#### DATA BLOCK:
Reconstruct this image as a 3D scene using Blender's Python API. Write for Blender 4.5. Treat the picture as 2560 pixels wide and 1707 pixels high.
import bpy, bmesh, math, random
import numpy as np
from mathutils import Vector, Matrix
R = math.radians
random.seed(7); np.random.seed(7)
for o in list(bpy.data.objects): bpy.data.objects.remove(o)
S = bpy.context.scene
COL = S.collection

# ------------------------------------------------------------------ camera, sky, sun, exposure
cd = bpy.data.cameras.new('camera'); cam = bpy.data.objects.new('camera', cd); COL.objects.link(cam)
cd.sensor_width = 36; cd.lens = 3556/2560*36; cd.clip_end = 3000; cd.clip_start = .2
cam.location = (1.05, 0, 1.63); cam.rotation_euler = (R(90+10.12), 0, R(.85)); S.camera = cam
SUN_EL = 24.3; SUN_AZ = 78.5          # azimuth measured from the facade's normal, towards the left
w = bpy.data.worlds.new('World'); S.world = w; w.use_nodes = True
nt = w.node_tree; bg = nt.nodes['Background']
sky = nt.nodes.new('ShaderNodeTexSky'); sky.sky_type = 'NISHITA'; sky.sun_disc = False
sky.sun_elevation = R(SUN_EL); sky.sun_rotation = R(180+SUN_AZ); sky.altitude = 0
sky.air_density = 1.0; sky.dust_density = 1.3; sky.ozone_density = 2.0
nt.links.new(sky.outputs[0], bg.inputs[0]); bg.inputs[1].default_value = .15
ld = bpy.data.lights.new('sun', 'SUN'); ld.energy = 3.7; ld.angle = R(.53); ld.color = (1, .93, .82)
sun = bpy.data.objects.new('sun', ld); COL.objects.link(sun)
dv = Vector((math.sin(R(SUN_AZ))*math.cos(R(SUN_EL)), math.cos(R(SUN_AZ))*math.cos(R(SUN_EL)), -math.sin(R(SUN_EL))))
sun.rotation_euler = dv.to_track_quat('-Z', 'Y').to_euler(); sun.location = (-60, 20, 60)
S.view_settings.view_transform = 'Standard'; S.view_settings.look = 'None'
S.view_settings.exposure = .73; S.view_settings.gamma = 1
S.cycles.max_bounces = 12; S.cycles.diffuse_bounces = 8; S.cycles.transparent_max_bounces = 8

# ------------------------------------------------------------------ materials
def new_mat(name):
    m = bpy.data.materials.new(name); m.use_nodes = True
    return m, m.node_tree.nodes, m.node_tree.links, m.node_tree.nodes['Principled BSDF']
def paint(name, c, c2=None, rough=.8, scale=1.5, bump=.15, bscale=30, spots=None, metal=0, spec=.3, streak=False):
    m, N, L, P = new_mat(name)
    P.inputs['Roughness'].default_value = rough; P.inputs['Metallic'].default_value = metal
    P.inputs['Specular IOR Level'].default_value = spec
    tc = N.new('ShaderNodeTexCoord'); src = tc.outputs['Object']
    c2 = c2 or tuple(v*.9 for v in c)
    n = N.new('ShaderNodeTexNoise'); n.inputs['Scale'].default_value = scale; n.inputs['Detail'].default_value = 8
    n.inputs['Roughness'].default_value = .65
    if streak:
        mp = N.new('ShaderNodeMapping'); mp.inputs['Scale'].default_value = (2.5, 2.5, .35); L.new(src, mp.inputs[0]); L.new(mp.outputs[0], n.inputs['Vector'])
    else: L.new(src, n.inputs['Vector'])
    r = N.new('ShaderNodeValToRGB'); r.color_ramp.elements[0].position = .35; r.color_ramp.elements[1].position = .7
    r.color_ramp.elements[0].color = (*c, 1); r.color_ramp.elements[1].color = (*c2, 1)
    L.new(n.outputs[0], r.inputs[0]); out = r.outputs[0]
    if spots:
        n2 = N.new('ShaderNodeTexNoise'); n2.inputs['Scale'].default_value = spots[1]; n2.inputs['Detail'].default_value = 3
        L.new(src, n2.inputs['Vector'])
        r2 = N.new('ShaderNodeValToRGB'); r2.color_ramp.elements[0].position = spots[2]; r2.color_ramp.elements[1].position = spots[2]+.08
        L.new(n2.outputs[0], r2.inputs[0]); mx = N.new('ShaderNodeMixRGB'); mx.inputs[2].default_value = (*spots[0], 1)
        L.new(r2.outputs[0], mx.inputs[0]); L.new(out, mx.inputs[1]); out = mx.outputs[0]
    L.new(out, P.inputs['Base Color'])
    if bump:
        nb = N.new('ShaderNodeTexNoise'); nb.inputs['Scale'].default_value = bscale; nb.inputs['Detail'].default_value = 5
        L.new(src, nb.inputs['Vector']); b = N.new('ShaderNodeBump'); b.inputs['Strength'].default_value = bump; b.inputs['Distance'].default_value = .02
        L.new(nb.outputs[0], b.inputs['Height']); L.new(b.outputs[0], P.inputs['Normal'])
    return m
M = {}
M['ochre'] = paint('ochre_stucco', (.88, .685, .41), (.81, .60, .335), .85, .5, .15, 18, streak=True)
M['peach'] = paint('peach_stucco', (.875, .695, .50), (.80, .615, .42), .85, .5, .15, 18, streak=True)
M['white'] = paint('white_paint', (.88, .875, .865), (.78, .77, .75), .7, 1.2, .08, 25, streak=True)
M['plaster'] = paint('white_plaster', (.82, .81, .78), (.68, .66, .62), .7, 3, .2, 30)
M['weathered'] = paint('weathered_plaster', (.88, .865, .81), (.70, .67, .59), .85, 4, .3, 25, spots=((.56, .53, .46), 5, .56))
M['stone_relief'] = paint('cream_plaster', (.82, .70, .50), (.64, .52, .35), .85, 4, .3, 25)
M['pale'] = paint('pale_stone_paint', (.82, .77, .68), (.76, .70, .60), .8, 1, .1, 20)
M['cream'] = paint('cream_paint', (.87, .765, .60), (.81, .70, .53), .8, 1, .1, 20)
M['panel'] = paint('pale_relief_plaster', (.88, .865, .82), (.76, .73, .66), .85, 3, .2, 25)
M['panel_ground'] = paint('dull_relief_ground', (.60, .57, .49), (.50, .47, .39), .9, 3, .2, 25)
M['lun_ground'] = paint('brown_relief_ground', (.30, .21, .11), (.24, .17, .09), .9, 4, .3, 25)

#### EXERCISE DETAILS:
The lines above should be duplicated exactly.

#### ANSWER FOR THE TASK:
Reconstruct this image as a 3D scene using Blender's Python API. Write for Blender 4.5. Treat the picture as 2560 pixels wide and 1707 pixels high.
import bpy, bmesh, math, random
import numpy as np
from mathutils import Vector, Matrix
R = math.radians
random.seed(7); np.random.seed(7)
for o in list(bpy.data.objects): bpy.data.objects.remove(o)
S = bpy.context.scene
COL = S.collection

# ------------------------------------------------------------------ camera, sky, sun, exposure
cd = bpy.data.cameras.new('camera'); cam = bpy.data.objects.new('camera', cd); COL.objects.link(cam)
cd.sensor_width = 36; cd.lens = 3556/2560*36; cd.clip_end = 3000; cd.clip_start = .2
cam.location = (1.05, 0, 1.63); cam.rotation_euler = (R(90+10.12), 0, R(.85)); S.camera = cam
SUN_EL = 24.3; SUN_AZ = 78.5          # azimuth measured from the facade's normal, towards the left
w = bpy.data.worlds.new('World'); S.world = w; w.use_nodes = True
nt = w.node_tree; bg = nt.nodes['Background']
sky = nt.nodes.new('ShaderNodeTexSky'); sky.sky_type = 'NISHITA'; sky.sun_disc = False
sky.sun_elevation = R(SUN_EL); sky.sun_rotation = R(180+SUN_AZ); sky.altitude = 0
sky.air_density = 1.0; sky.dust_density = 1.3; sky.ozone_density = 2.0
nt.links.new(sky.outputs[0], bg.inputs[0]); bg.inputs[1].default_value = .15
ld = bpy.data.lights.new('sun', 'SUN'); ld.energy = 3.7; ld.angle = R(.53); ld.color = (1, .93, .82)
sun = bpy.data.objects.new('sun', ld); COL.objects.link(sun)
dv = Vector((math.sin(R(SUN_AZ))*math.cos(R(SUN_EL)), math.cos(R(SUN_AZ))*math.cos(R(SUN_EL)), -math.sin(R(SUN_EL))))
sun.rotation_euler = dv.to_track_quat('-Z', 'Y').to_euler(); sun.location = (-60, 20, 60)
S.view_settings.view_transform = 'Standard'; S.view_settings.look = 'None'
S.view_settings.exposure = .73; S.view_settings.gamma = 1
S.cycles.max_bounces = 12; S.cycles.diffuse_bounces = 8; S.cycles.transparent_max_bounces = 8

# ------------------------------------------------------------------ materials
def new_mat(name):
    m = bpy.data.materials.new(name); m.use_nodes = True
    return m, m.node_tree.nodes, m.node_tree.links, m.node_tree.nodes['Principled BSDF']
def paint(name, c, c2=None, rough=.8, scale=1.5, bump=.15, bscale=30, spots=None, metal=0, spec=.3, streak=False):
    m, N, L, P = new_mat(name)
    P.inputs['Roughness'].default_value = rough; P.inputs['Metallic'].default_value = metal
    P.inputs['Specular IOR Level'].default_value = spec
    tc = N.new('ShaderNodeTexCoord'); src = tc.outputs['Object']
    c2 = c2 or tuple(v*.9 for v in c)
    n = N.new('ShaderNodeTexNoise'); n.inputs['Scale'].default_value = scale; n.inputs['Detail'].default_value = 8
    n.inputs['Roughness'].default_value = .65
    if streak:
        mp = N.new('ShaderNodeMapping'); mp.inputs['Scale'].default_value = (2.5, 2.5, .35); L.new(src, mp.inputs[0]); L.new(mp.outputs[0], n.inputs['Vector'])
    else: L.new(src, n.inputs['Vector'])
    r = N.new('ShaderNodeValToRGB'); r.color_ramp.elements[0].position = .35; r.color_ramp.elements[1].position = .7
    r.color_ramp.elements[0].color = (*c, 1); r.color_ramp.elements[1].color = (*c2, 1)
    L.new(n.outputs[0], r.inputs[0]); out = r.outputs[0]
    if spots:
        n2 = N.new('ShaderNodeTexNoise'); n2.inputs['Scale'].default_value = spots[1]; n2.inputs['Detail'].default_value = 3
        L.new(src, n2.inputs['Vector'])
        r2 = N.new('ShaderNodeValToRGB'); r2.color_ramp.elements[0].position = spots[2]; r2.color_ramp.elements[1].position = spots[2]+.08
        L.new(n2.outputs[0], r2.inputs[0]); mx = N.new('ShaderNodeMixRGB'); mx.inputs[2].default_value = (*spots[0], 1)
        L.new(r2.outputs[0], mx.inputs[0]); L.new(out, mx.inputs[1]); out = mx.outputs[0]
    L.new(out, P.inputs['Base Color'])
    if bump:
        nb = N.new('ShaderNodeTexNoise'); nb.inputs['Scale'].default_value = bscale; nb.inputs['Detail'].default_value = 5
        L.new(src, nb.inputs['Vector']); b = N.new('ShaderNodeBump'); b.inputs['Strength'].default_value = bump; b.inputs['Distance'].default_value = .02
        L.new(nb.outputs[0], b.inputs['Height']); L.new(b.outputs[0], P.inputs['Normal'])
    return m
M = {}
M['ochre'] = paint('ochre_stucco', (.88, .685, .41), (.81, .60, .335), .85, .5, .15, 18, streak=True)
M['peach'] = paint('peach_stucco', (.875, .695, .50), (.80, .615, .42), .85, .5, .15, 18, streak=True)
M['white'] = paint('white_paint', (.88, .875, .865), (.78, .77, .75), .7, 1.2, .08, 25, streak=True)
M['plaster'] = paint('white_plaster', (.82, .81, .78), (.68, .66, .62), .7, 3, .2, 30)
M['weathered'] = paint('weathered_plaster', (.88, .865, .81), (.70, .67, .59), .85, 4, .3, 25, spots=((.56, .53, .46), 5, .56))
M['stone_relief'] = paint('cream_plaster', (.82, .70, .50), (.64, .52, .35), .85, 4, .3, 25)
M['pale'] = paint('pale_stone_paint', (.82, .77, .68), (.76, .70, .60), .8, 1, .1, 20)
M['cream'] = paint('cream_paint', (.87, .765, .60), (.81, .70, .53), .8, 1, .1, 20)
M['panel'] = paint('pale_relief_plaster', (.88, .865, .82), (.76, .73, .66), .85, 3, .2, 25)
M['panel_ground'] = paint('dull_relief_ground', (.60, .57, .49), (.50, .47, .39), .9, 3, .2, 25)
M['lun_ground'] = paint('brown_relief_ground', (.30, .21, .11), (.24, .17, .09), .9, 4, .3, 25)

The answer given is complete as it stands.